O plano de actividades da IGF para a área das PPP e contratos de concessão prevê “acções de controlo com o objectivo de aferir da sustentabilidade das contas públicas a médio e longo prazo e da eficiente gestão dos recursos”. Cabe à inspecção controlar a “boa execução financeira dos contratos, o cumprimento da legalidade e a identificação dos impactos financeiros”.

Assim que o nome da inspectora apareceu associado às listas do Swissleaks, revelado pela TVI no dia 12 de Março de 2015 através do Consórcio Internacional de Jornalistas de Investigação (CIJI), a IGF considerou que o assunto era “do foro familiar sem relação com a sua actividade profissional”. Logo aí pediu um inquérito externo a que a então ministra das Finanças, Maria Luís Albuquerque, deu seguimento. Essa tarefa, como o PÚBLICO já noticiou em Julho de 2016, coube à Procuradoria-Geral da República (PGR), que entendeu não haver razões para afastar a inspectora, algo que a IGF agora reafirma.

Bordel Investments

Segundo a investigação da TVI de Março de 2015, a alegada ficha de Filomena Martinho Bacelar na filial do HSBC na Suíça surgia ligada a um offshore chamado Bordel Investment Holdings Limited. Estava sediado em 2006/2007 nas Ilhas Virgens Britânicas e tinha associados 428 mil dólares (cerca de 370 mil euros ao câmbio actual). Dois familiares, avançou a estação televisiva, também teriam ficha no banco — um com 1,6 milhões de dólares (cerca de 1,4 milhões de euros) e outro com 374 mil dólares (324 mil euros).
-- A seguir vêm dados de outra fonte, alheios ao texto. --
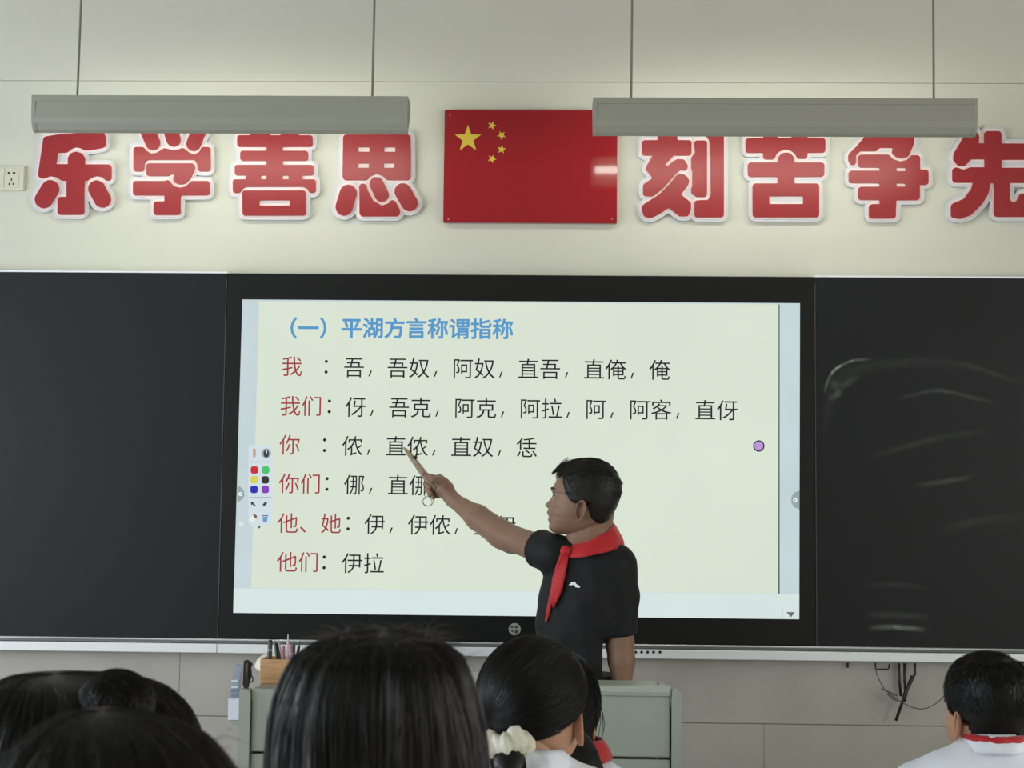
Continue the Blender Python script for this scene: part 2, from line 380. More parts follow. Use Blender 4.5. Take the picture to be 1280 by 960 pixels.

Nestes documentos aparece associado um outro offshore — Pernell Enterprises Limited. E o Bordel Investments Holdings Limited surgia como proprietário da empresa Searchouse Imobiliária, Unipessoal, Lda., então sediada na Torre das Amoreiras, em Lisboa.

O PÚBLICO questionou na última semana o inspector-geral da IGF sobre a recondução de Filomena Martinho Bacelar e as respostas chegaram em nome do Conselho de Inspecção, órgão a que Vítor Braz preside. A decisão é justificada com o parecer da PGR, para quem “nada existe do ponto de vista legal que obste ao pleno exercício” das atribuições inscritas no estatuto profissional de Filomena Martinho Bacelar. Foi perante esta conclusão que a direcção da IGF decidiu renovar as funções de Bacelar “tal como vinha sucedendo, de forma ininterrupta, desde 2007, observando-se que a inspectora exerceu o cargo de inspectora de finanças chefe desde 1996 até 2007”.
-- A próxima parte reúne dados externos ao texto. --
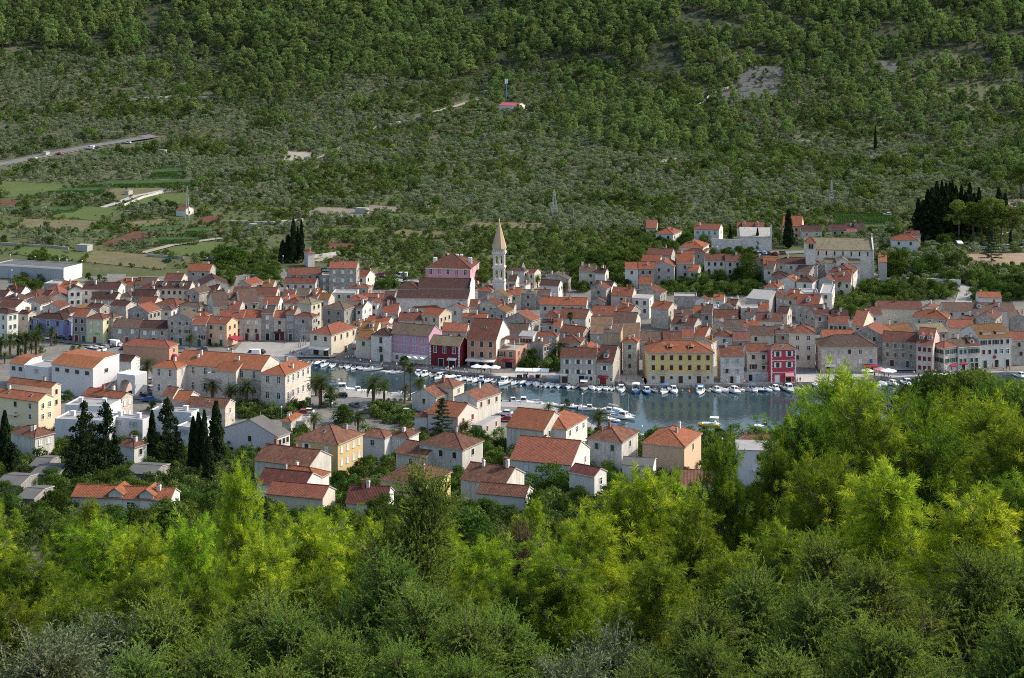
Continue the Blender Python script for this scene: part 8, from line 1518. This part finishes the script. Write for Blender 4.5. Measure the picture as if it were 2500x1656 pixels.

A IGF valorizou o facto de a mesma responsável já ter assumido a direcção de vários projectos desde 2009, o que, para este órgão consultivo dirigido por Vítor Braz, “atesta o reconhecimento da sua competência profissional por parte de sucessivas direcções da IGF, face à constância dos bons resultados em sede de avaliação do respectivo desempenho”. A decisão de não afastar Filomena Bacelar teve ainda em conta “o princípio constitucional da presunção de inocência, bem como os princípios éticos de independência, objectividade e transparência”.

O código de ética

As explicações do Conselho de Inspecção foram enviados ao PÚBLICO depois de o inspector-geral ser confrontado com o código de ética da IGF, que a todos os funcionários impõe “que, no exercício da sua actividade, ou fora dela, assumam e difundam uma cultura ética e um sentido de serviço público, com vista a assegurar e fomentar uma imagem de responsabilidade, independência e integridade, valorizando, deste modo, quer a qualidade, rigor e credibilidade do serviço público prestado, quer o perfil dos trabalhadores enquanto activo mais valioso da IGF”.
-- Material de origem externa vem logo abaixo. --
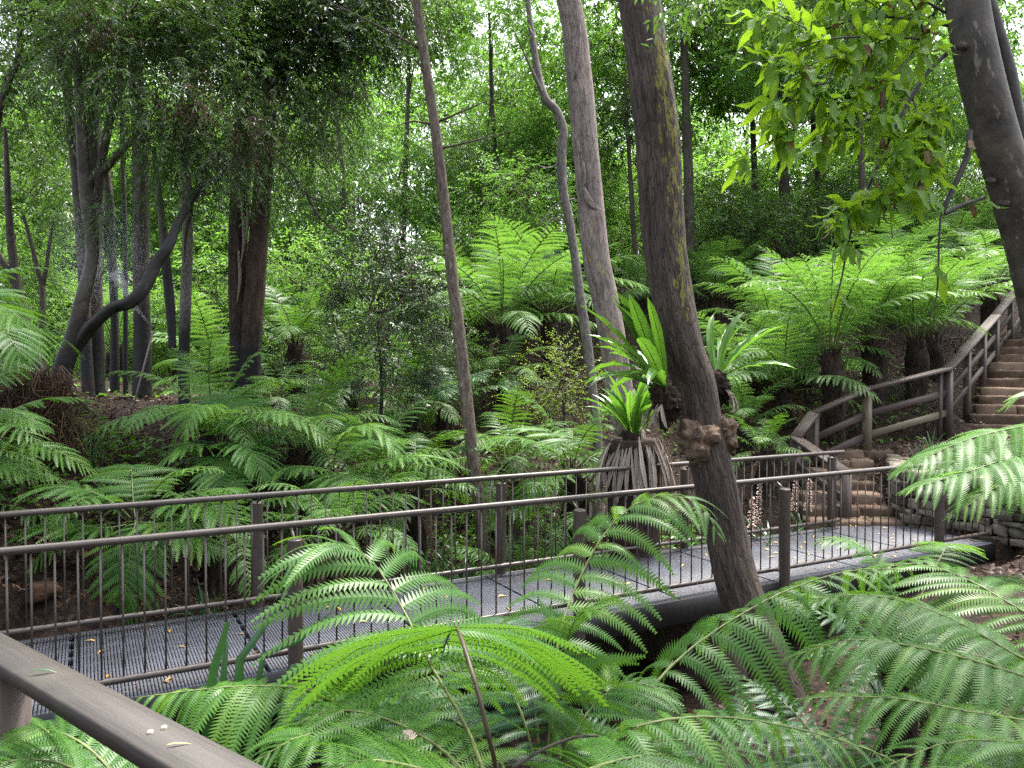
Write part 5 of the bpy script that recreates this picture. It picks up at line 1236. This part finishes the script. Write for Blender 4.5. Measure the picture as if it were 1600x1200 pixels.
shrub('leafy shrub between the two thin far trunks above the ferns', 1300, 330, 22, 'shrub', 1.1)
shrub('bright shrub behind the dark tree fern left of the thicket', 480, 450, 16, 'shrub_bright', 1.0)
shrub('bright shrub behind the slim black footed trunk', 330, 480, 17, 'shrub_bright', 1.0)
shrub('leafy shrub lit from behind at the left edge', 20, 420, 16, 'shrub_bright', 1.0)
shrub('small shrub rooted by the bank under the crooked tree', 135, 690, 8.9, 'yellow', .4, False)
g = np.random.default_rng(31)
for Z, n, y0, y1 in ((24, 16, 360, 470), (19, 12, 430, 520), (33, 16, 300, 420)):
    for k in range(n):
        x = -80 + 1700 * (k + g.uniform(0, 1)) / n
        if Z == 19 and 700 < x: continue
        q = P(x, 500, Z + g.uniform(-1.5, 1.5)); z0 = gz(q[0], q[1])
        t = thing('shrub', 'rounded leafy shrub in the far undergrowth', 'shrub', (q[0], q[1], z0), 'shrubs of the far undergrowth')
        put_crown(t, 'shrub_bright' if g.random() < .6 else 'shrub', q[0], q[1], z0 + g.uniform(.5, 1.1), g.uniform(.9, 1.4), None, 'foliage')
# ---------------------------------------------------------------- nest ferns
def nest_blade(L, w, seed, e0, e1, mat='nest'):
    g = np.random.default_rng(seed); n = 16; c = arc_pts(L, e0, e1, n, 1.4, g.uniform(-.15, .15)); u = np.linspace(0, 1, n)
    wd = w * np.interp(u, [0, .1, .3, .6, .85, 1], [.12, .4, .8, 1, .7, .04]); T = unit(np.gradient(c, axis=0)); S = np.array([0, 1.0, 0]) + 0 * c; Nn = np.cross(T, S)
    ph = g.uniform(0, 6.28); rows = []
    for s_, lift in ((-1, .22), (-.5, .07), (-.06, .0), (.06, .0), (.5, .07), (1, .22)):
        wav = np.sin(u * 34 + ph + (1.7 if s_ > 0 else 0)) * .09 * abs(s_) ** 2
        rows.append(c + S * (wd / 2 * s_ * (1 + wav * .35))[:, None] + Nn * (-wd * (lift + wav))[:, None] * -1)
    V = np.concatenate(rows); F = []; mi = []
    for r in range(5):
        for i in range(n - 1): F.append([r * n + i, r * n + i + 1, (r + 1) * n + i + 1, (r + 1) * n + i]); mi.append(1 if r == 2 else 0)
    tint = np.concatenate([.45 + .1 * g.normal() + 0 * u] * 6)
    return mesh_np('frond', V, np.array(F), [M[mat], M['stem_dark']], mi, True, {'tint': tint}, {'bark': V})
def nest_fern(label, c, n, L, w, az0, az1, seed, upright=False):
    t = thing('nest_fern', label, 'fern', c, 'nest ferns'); g = np.random.default_rng(seed)
    vs = [nest_blade(L * g.uniform(.8, 1.15), w * g.uniform(.85, 1.15), seed + k, R(g.uniform(70, 85)), R(g.uniform(30, 60))) for k in range(3)] + \
         [nest_blade(L * g.uniform(.8, 1.1), w * g.uniform(.85, 1.1), seed + 10 + k, R(g.uniform(48, 60)), R(g.uniform(-5, 25))) for k in range(3)] + \
         [nest_blade(L * g.uniform(.7, 1.0), w * g.uniform(.85, 1.1), seed + 20 + k, R(g.uniform(22, 38)), R(g.uniform(-45, -10))) for k in range(2)]
    if upright: vs = vs[:5]
    for i in range(n):
        az = az0 + (az1 - az0) * (i + g.uniform(.1, .9)) / n; me = vs[int(g.integers(0, len(vs)))]
        obj('frond', me, t, (math.cos(az) * .05, math.sin(az) * .05, g.uniform(-.03, .05)), (g.uniform(-.3, .3), g.uniform(-.1, .1), az), g.uniform(.85, 1.1))
    obj('root_ball', lobes_mesh('root_ball', [(0, 0, 0, .11), (.03, .03, -.1, .09), (-.05, -.02, .05, .08), (.05, -.04, -.04, .07), (0, .02, -.2, .06)], M['fern_trunk'], seed, 24, .3, 6), t, (0, 0, -.06))
    return t
q = P(1040, 612, 6.72); nf1 = nest_fern('glossy nest fern growing on the left side of the furrowed trunk', q, 26, .92, .108, R(100), R(265), 1)
q = P(1118, 590, 7.18); nf2 = nest_fern('glossy nest fern on the right side of the furrowed trunk', q, 11, .80, .085, R(-40), R(80), 2)
for nf, s in ((nf1, -1), (nf2, 1)):
    for k in range(9):
        me = nest_blade(.24, .035, 300 + k, R(-50), R(-95), 'skirt'); a_ = random.uniform(2.0, 4.2) if s < 0 else random.uniform(-1, 1)
        o = obj('dead_frond', me, nf, (math.cos(a_) * .10, math.sin(a_) * .10 - .04, -.10), (random.uniform(-.4, .4), 0, a_))
q = P(990, 680, 9.0); nf3 = nest_fern('big nest fern on a stump with a skirt of dry hanging fronds', q, 34, .80, .088, 0, 6.28, 3, True)
zb = gz(q[0], q[1]); hh = q[2] - zb
V, F, bk = tube([np.array([0, 0, -hh - .2]), np.array([0, 0, -hh * .5]), np.array([0, 0, -.05])], [.26, .29, .31], 16, 24, lump=.1, ridge=.02)
one(V, F, 'stump', M['fern_trunk'], nf3, True, {'char': 0, 'moss': 0}, {'bark': bk})
for k in range(84):
    a_ = 6.283 * k / 84 + random.uniform(-.1, .1)
    me = nest_blade(random.uniform(.50, .80), random.uniform(.03, .05), 400 + k, R(random.uniform(-78, -58)), R(random.uniform(-95, -84)), 'skirt')
    obj('dead_frond', me, nf3, (math.cos(a_) * .29, math.sin(a_) * .29, random.uniform(-.14, .02)), (random.uniform(-.2, .2), 0, a_))
# rope that ties the nest fern
V, F, bk = tube([P(1004, 640, 8.74), P(1003, 690, 8.72), P(1006, 740, 8.70), P(1004, 790, 8.70)], [.007, .007], 6, 20, lump=.3, lump_freq=40)
ro = thing('dry_vine', 'pale twisted dry vine hanging down the skirt of the nest fern', 'vine', P(1004, 790, 8.7)); one(V - np.array(ro.location), F, 'vine_stem', M['rope'], ro, True)

# ---------------------------------------------------------------- strap leaved plants
def strap_mesh(L, w, seed, e0, e1, mat='strap'):
    g = np.random.default_rng(seed); n = 10; c = arc_pts(L, e0, e1, n, 1.6, g.uniform(-.2, .2)); u = np.linspace(0, 1, n)
    wd = w * np.interp(u, [0, .2, .6, .9, 1], [.6, .9, 1, .5, .02]); S = np.array([0, 1.0, 0]); T = unit(np.gradient(c, axis=0)); Nn = np.cross(T, S + 0 * c)
    V = np.concatenate([c - S * wd[:, None] / 2 - Nn * (wd * .18)[:, None], c, c + S * wd[:, None] / 2 - Nn * (wd * .18)[:, None]])
    F = [[i, i + 1, n + i + 1, n + i] for i in range(n - 1)] + [[n + i, n + i + 1, 2 * n + i + 1, 2 * n + i] for i in range(n - 1)]
    return mesh_np('leaf', V, np.array(F), M[mat], smooth=True, attrs={'tint': np.full(len(V), g.uniform(.2, .8))})
SM = [strap_mesh(.8, .034, k, R(random.uniform(72, 86)), R(random.uniform(-20, 55))) for k in range(8)]
def strap_plant(label, x, y, n=16, s=1.0, z=None, group='strap leaved plants', r=.08):
    z = gz(x, y) if z is None else z
    t = thing('strap_leaf_plant', label, 'plant', (x, y, z), group)
    for i in range(n):
        a_ = random.uniform(0, 6.28); obj('leaf', random.choice(SM), t, (math.cos(a_) * random.uniform(0, r), math.sin(a_) * random.uniform(0, r), -.02), (random.uniform(-.2, .2), random.uniform(-.15, .2), a_), s * random.uniform(.7, 1.15))
    return t
for lab, x, y, Z, n, s in (('strap leaved clump behind the railing left of the tall post', 372, 985, 7.0, 14, .75), ('strap leaved clump on the bank edge behind the railing', 330, 960, 7.2, 12, .7),
     ('dark grassy clump in the gully left of the slender trunk', 660, 880, 9.2, 18, 1.0), ('dark grassy clump in the gully at the foot of the slender trunk', 720, 900, 9.2, 18, 1.0), ('dark grassy clump in the gully right of the slender trunk', 800, 850, 10.6, 16, 1.0),
     ('strap leaved clump just right of the furrowed trunk behind the railing', 1166, 880, 9.6, 16, 1.1), ('strap leaved clump among pale flowers near the bridge end', 1210, 870, 10.0, 16, 1.1), ('strap leaved clump beside the lower stone steps', 1262, 850, 10.4, 12, .9),
     ('small strappy tuft in the litter below the fence corner', 1435, 690, 11.8, 9, .45), ('small strappy tuft under the fence rail in the litter', 1455, 686, 12.0, 9, .45), ('tiny tuft beside the lowest upper step', 1500, 690, 12.4, 8, .35), ('strappy tuft on the left soil bank above the railing', 140, 690, 8.7, 16, .6),
     ('leafy tuft hanging over the bank edge on the left', 175, 730, 8.3, 14, .55), ('pale grassy tuft far behind the slim black footed trunk', 325, 520, 16.5, 20, 1.5), ('pale grassy tuft in the light left of the twin tree', 345, 505, 17.5, 20, 1.6), ('grassy clump beyond the twin tree', 520, 430, 22, 20, 1.8),
     ('dark clump hidden behind the nest fern skirt', 940, 850, 9.6, 16, 1.0), ('strap leaved clump beneath the furrowed trunk, behind the bridge', 1120, 870, 9.5, 14, 1.0)):
    q = P(x, y, Z); strap_plant(lab, q[0], q[1], n, s)
# broad grey-green blades in front of the near railing
t = thing('strap_leaf_plant', 'broad bladed strap plant rising between handrail and bridge', 'plant', P(345, 1190, 2.75), 'strap leaved plants')
t.location.z = gz(t.location.x, t.location.y); b_ = np.array(t.location)
for k, (c, w) in enumerate((([(345, 1230, 2.75), (325, 1130, 2.75), (338, 1040, 2.76), (356, 972, 2.78)], .055), ([(350, 1230, 2.8), (372, 1070, 2.85), (405, 990, 2.9), (452, 922, 3.0)], .042), ([(352, 1230, 2.9), (400, 1080, 3.0), (470, 1000, 3.1), (522, 952, 3.2)], .03), ([(340, 1230, 2.8), (348, 1080, 2.85), (356, 1030, 2.9), (352, 985, 2.9)], .035), ([(380, 1240, 3.0), (420, 1120, 3.0), (520, 1045, 3.1), (590, 1015, 3.2)], .026))):
    pp = spline([np.array([b_[0], b_[1], b_[2]])] + px_path(c[1:]), 14); u = np.linspace(0, 1, 14); T = unit(np.gradient(pp, axis=0)); S = unit(np.cross(T, [.3, -1, .2])); wd = w * np.interp(u, [0, .3, .7, .93, 1], [.7, 1, 1, .55, .3 if k == 0 else .03]); Nn = np.cross(T, S)
    V = np.concatenate([pp - S * wd[:, None] / 2 + Nn * (wd * .2)[:, None], pp, pp + S * wd[:, None] / 2 + Nn * (wd * .2)[:, None]]) - b_
    n = 14; F = [[i, i + 1, n + i + 1, n + i] for i in range(n - 1)] + [[n + i, n + i + 1, 2 * n + i + 1, 2 * n + i] for i in range(n - 1)]
    obj('leaf', mesh_np('leaf', V, np.array(F), M['strap'], smooth=True, attrs={'tint': np.full(len(V), .35 + .08 * k)}), t)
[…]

Quando questionado se, internamente, foi pedida a intervenção do consultor de ética da IGF, uma figura prevista no código, o Conselho de Inspecção não precisou este ponto. Na resposta, referiu antes que a actual direcção está a reforçar “o enquadramento ético aplicável aos seus trabalhadores” e a rever as normas éticas, “designadamente no sentido da constituição de um Conselho de Ética, órgão colegial, maioritariamente constituído por personalidades externas à IGF e para cuja presidência foi já convidado um magistrado de reconhecido mérito e prestígio”.

Os nomes do Swissleaks que há dois anos vieram para a praça pública, como o de Filomena Bacelar, fazem parte dos ficheiros confidenciais do HSBC de Genebra, roubados alguns anos antes por um ex-funcionário do banco, o informático franco-italiano Hervé Falciani. O caso remonta a 2008/2009 quando estes documentos chegam às mãos das autoridades francesas, acabando por ficar conhecidos como “Lista Lagarde”. A actual directora-geral do FMI era ministra das Finanças francesa e partilhou a documentação com outros países. O Swissleaks foi apenas um dos episódios de um fio de revelações que tiveram eco noutros escândalos mais recentes associados a práticas de planeamento fiscal agressivo, do Luxleaks aos Panama Papers.